In Patagonia Day 12
Puerto Natales—Mylodon Cave—Puerto Natales
In a glass case at the Salesian Museum in Punta Arenas are two pieces of mylodon hide. Although extinct for at least 10,000 years, the fur looks fresh as if the animal were killed this year. Bruce Chatwin begins his book In Patagonia describing a piece of the same hide, but his was in a glass case at his grandmother’s house in England (and was later lost in a move). His obsession with the hide—first he thought it was brontosaurus, then mylodon (giant ground sloth)—is the ficelle for his book (see Day 4 below for more on that).
Chatwin begins his adventures in northern Patagonia, works his way south to Tierra del Fuego, then up the Chilean coast, first Punta Arenas, then a bit further north to Puerto Natales (then Puerto Consuelo), to the story’s origin and the culmination of his quest. On his arrival in 1974, Chatwin had to seek out Herman Eberhard’s grandson for directions and access to an isolated cave carved by ancient seas in a conglomerate hump, barely a mountain, rising out of the flat plain beside the Devil’s Seat rock formation. Today the mountain and its caves are part of a small national park complete with a visitors center (selling mylodon tchotchkes) and a network of trails doubling as mountain bike paths. Rather than an example of crass commercialization, there is something endearing about the whole place. The larger region caters to tourists ready to spend a lot of money to be shown mountains, fjords, and glaciers, but my trip to the cave was a morning drive in a plain passenger van complete with a mylodon decal on the side accompanied by a driver and four Americans looking to spend a morning away from high stress tourism. On one level the caves are underwhelming, so they serve exactly that function. The primary cave is grand with a high arching ceiling and a flat fine grained dirt floor. Apart from some very simple explanatory plaques and a life-sized model of a mylodon, there is little else to see. But of course there is much more.

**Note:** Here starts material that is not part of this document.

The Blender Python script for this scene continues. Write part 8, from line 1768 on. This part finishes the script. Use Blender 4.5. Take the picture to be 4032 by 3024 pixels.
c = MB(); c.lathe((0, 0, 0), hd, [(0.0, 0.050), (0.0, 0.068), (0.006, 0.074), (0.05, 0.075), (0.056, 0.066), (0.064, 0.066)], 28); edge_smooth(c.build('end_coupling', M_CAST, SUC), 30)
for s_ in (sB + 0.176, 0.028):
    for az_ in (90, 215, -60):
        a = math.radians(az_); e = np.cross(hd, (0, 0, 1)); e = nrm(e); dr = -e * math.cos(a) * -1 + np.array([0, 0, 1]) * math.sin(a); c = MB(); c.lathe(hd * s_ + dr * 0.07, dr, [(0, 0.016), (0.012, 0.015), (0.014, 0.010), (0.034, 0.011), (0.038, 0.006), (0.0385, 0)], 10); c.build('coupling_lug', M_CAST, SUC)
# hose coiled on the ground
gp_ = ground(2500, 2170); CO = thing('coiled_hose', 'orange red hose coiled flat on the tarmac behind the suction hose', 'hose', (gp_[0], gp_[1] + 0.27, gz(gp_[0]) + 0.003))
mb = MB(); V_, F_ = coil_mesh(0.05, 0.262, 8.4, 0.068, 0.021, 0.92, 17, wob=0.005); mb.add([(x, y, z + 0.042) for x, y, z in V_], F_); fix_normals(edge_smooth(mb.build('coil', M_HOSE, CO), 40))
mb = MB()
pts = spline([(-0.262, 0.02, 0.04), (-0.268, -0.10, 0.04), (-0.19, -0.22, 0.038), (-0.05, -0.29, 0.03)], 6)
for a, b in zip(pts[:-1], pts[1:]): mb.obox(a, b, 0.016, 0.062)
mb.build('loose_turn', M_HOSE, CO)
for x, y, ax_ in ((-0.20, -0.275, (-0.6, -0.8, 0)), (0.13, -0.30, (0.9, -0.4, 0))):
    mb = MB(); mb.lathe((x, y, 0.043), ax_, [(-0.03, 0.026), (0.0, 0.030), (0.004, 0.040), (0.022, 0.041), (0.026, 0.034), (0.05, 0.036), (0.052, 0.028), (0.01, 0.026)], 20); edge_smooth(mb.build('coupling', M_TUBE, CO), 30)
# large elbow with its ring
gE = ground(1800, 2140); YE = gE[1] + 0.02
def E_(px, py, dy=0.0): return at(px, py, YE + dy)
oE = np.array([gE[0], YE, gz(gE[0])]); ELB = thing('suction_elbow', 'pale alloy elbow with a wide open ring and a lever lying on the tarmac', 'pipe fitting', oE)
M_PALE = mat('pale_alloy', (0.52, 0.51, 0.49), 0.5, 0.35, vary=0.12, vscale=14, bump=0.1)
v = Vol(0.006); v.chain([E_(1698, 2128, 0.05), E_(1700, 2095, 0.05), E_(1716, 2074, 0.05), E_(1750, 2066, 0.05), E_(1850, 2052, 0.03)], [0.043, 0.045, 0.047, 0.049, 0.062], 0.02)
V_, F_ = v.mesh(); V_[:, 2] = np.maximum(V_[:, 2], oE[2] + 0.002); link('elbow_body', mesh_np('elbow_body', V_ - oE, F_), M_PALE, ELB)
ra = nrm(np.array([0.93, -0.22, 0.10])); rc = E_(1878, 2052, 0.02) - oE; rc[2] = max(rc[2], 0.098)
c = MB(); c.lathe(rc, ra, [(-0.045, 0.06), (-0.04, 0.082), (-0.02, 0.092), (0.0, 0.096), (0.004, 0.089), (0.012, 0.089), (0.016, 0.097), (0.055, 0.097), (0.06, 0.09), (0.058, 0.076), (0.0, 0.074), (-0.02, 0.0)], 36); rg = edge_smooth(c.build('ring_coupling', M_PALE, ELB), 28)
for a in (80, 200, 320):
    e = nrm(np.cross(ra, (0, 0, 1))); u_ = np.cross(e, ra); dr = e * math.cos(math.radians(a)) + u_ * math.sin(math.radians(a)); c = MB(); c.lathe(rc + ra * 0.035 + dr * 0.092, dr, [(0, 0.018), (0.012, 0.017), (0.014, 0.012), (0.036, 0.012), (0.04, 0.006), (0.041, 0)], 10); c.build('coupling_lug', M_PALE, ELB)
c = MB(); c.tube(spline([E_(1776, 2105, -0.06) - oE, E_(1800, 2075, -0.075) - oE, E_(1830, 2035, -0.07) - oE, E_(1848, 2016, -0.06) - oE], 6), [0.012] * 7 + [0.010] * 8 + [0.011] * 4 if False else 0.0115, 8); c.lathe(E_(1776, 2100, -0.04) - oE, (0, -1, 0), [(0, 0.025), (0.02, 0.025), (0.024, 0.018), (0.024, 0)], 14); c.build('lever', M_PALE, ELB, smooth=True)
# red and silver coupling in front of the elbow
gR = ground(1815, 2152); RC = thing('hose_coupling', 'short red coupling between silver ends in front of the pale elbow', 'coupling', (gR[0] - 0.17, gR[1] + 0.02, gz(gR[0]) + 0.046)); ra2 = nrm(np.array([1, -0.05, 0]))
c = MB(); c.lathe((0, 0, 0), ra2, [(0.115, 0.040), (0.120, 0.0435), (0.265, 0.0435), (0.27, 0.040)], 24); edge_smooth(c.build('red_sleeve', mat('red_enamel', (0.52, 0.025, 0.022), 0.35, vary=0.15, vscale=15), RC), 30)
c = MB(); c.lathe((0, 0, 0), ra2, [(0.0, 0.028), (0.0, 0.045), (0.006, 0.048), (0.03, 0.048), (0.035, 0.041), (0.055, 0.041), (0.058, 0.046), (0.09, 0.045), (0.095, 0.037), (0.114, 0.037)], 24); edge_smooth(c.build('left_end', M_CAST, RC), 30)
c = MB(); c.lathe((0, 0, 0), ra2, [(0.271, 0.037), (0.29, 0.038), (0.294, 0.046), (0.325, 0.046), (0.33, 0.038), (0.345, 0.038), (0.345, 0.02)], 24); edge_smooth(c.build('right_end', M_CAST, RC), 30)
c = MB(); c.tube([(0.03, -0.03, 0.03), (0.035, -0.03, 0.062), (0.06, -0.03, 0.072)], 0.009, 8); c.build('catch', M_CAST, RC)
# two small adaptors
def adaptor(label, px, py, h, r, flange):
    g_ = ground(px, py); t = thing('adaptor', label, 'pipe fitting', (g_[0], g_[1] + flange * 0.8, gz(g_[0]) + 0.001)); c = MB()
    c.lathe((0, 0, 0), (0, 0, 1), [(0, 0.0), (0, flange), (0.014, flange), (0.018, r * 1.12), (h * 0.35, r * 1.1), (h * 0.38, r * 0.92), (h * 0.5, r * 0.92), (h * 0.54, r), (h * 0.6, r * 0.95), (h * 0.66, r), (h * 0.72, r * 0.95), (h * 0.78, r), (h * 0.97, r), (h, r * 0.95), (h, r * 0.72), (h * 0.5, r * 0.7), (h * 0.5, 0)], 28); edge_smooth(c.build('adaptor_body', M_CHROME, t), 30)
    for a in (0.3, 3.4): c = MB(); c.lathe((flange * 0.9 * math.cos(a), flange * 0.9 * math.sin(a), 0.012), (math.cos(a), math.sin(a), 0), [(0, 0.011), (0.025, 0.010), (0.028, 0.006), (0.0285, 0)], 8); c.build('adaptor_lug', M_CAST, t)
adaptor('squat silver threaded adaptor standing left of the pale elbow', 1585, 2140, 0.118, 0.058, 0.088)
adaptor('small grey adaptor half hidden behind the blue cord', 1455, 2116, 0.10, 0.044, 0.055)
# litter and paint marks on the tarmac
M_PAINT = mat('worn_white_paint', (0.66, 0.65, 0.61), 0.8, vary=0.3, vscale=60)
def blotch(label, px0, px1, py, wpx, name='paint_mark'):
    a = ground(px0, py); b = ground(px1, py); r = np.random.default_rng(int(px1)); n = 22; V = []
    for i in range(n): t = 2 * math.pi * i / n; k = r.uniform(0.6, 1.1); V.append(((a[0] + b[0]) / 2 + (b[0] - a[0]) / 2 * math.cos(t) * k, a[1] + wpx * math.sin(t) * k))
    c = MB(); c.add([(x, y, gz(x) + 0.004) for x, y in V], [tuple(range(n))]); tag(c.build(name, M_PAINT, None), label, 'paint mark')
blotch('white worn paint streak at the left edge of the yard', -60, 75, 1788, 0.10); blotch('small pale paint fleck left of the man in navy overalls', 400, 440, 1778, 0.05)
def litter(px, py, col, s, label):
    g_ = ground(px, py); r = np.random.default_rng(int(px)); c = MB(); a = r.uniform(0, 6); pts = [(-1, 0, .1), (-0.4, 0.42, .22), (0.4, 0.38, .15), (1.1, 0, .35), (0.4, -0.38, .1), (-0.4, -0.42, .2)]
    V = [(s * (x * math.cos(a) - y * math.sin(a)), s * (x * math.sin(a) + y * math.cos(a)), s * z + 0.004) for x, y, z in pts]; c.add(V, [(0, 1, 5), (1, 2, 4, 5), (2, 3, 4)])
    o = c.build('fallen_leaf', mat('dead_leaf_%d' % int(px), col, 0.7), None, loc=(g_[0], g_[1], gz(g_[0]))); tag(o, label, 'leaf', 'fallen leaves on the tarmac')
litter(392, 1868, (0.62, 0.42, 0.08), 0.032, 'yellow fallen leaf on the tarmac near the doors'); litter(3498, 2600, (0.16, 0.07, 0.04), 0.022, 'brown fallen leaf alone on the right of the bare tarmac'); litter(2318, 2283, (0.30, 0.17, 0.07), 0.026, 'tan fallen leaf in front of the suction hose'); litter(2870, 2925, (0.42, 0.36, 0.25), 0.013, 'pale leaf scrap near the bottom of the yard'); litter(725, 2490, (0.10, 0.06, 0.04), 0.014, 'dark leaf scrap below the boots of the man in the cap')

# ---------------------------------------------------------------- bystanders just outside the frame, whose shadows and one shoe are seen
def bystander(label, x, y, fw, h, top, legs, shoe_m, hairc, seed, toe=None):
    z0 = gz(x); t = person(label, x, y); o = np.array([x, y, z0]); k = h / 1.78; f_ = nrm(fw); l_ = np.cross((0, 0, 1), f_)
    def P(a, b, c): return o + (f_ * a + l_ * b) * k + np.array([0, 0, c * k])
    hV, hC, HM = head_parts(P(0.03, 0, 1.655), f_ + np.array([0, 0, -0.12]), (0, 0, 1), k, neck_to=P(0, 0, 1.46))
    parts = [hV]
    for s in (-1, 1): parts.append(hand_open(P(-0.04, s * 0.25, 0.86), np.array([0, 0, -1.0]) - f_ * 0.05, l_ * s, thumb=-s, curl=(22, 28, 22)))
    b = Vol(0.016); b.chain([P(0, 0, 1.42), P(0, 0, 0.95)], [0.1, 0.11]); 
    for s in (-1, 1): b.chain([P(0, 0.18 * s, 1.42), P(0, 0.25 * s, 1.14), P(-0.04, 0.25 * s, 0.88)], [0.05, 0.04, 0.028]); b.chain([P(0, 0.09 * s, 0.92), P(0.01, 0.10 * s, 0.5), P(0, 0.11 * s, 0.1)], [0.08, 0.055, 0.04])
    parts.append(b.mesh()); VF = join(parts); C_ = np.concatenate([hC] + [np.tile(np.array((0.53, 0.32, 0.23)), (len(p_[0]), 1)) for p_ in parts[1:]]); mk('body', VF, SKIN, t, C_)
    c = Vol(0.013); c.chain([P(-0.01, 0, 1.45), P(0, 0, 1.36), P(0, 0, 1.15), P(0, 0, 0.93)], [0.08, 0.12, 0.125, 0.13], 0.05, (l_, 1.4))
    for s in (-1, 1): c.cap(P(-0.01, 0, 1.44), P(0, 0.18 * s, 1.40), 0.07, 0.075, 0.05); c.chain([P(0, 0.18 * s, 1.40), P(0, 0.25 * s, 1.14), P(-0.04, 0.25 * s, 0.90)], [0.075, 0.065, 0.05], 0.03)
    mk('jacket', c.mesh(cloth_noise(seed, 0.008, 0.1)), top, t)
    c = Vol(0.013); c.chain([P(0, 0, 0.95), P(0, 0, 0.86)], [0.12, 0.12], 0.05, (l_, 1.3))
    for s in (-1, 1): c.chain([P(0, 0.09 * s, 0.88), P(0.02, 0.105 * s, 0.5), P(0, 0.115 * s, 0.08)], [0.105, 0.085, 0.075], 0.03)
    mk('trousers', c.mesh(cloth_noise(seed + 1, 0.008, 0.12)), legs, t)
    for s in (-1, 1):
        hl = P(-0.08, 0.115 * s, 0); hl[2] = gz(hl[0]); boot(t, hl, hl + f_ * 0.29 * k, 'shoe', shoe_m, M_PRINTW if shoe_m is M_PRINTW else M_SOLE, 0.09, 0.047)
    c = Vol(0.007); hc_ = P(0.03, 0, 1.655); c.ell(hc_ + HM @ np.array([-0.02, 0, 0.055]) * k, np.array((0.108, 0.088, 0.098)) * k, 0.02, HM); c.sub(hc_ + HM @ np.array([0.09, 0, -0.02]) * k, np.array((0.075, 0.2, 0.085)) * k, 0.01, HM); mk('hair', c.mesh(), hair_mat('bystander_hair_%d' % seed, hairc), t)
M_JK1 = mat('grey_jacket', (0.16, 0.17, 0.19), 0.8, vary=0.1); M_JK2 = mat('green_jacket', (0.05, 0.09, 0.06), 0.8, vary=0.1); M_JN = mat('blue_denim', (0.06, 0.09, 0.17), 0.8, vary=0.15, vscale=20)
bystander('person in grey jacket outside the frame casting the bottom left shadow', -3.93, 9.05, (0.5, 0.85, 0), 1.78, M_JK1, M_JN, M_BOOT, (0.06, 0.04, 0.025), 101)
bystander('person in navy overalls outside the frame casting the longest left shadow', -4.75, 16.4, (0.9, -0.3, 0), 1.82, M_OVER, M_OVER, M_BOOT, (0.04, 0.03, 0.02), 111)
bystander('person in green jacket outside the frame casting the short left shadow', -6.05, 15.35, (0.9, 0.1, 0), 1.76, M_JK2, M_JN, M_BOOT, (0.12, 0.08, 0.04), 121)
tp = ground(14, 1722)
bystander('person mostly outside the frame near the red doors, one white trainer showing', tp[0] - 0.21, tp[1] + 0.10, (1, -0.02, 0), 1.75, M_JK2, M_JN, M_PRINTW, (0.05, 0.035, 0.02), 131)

Chatwin’s arrival at more or less the end of his journey and more or less the end of his book was also underwhelming. He enters the cave unhampered by today’s sidewalk and boundary ropes, digs around in the dirt, finds some “leathery turds”of extinct sloth (all I saw on the dirt were old footprints and many round stones that had fallen from the ceiling. If you squint a bit, they could be turds). He looks into some of the holes his grand uncle helped dynamite in order to make off with bones and fur, and comes up with a few familiar reddish hairs which will happily serve as substitute for the lost hide, but what he does not see is a past: “I tried to picture the cave with sloths in it, but I could not erase the fanged monster I associate with a blacked-out bedroom in wartime England.” He could not reconcile his childhood image of the hide’s source with science’s depiction. Given the numerous mylodon images in and around Puerto Natales, it is perhaps a disappointing monster. But more to the point, In Patagonia is a book of stories—the stories of people. The mylodon is connected to the story of his relative, Charlie Milward. The actual sloth is never more than prompt and a bit of extinct flesh. This morning I had the advantage of seeing a cave without the lens of human history. The conglomerate erratic “Devil’s Seat” has a story, one of ancient lakes, eroding mountains, underwater debris and pressure. It is also the story of upthrust and the receding of Lake Sofia, and finally the story of how it came to be where it now rests. Clearly it travelled, a wandering rock, from a place closer to the cave or perhaps from an even more distant formation. Darwin speculates that many large erratics in this region arrived on icebergs.
The twisted strata of the surrounding hills tell tales of slow sedimentation and violent disruption. On closer timescales, the cave tells of inhabitation by extinct horses, sabre-tooth tigers, ground sloths, and early humans. Their lives—sleeping, eating (or being eaten), living, dying—still reverberate in that place. Of course Chatwin saw and heard; his ability to listen was incomparable. He simply had another story to tell, and at this point in the narrative, it is his own. The recovery of the fur sample takes him back to childhood memories, and his wild things, which at least in part keeps him from seeing the wild things in the actual cave, ones that “roared their terrible roars and gnashed their terrible teeth and rolled their terrible eyes and showed their terrible claws.”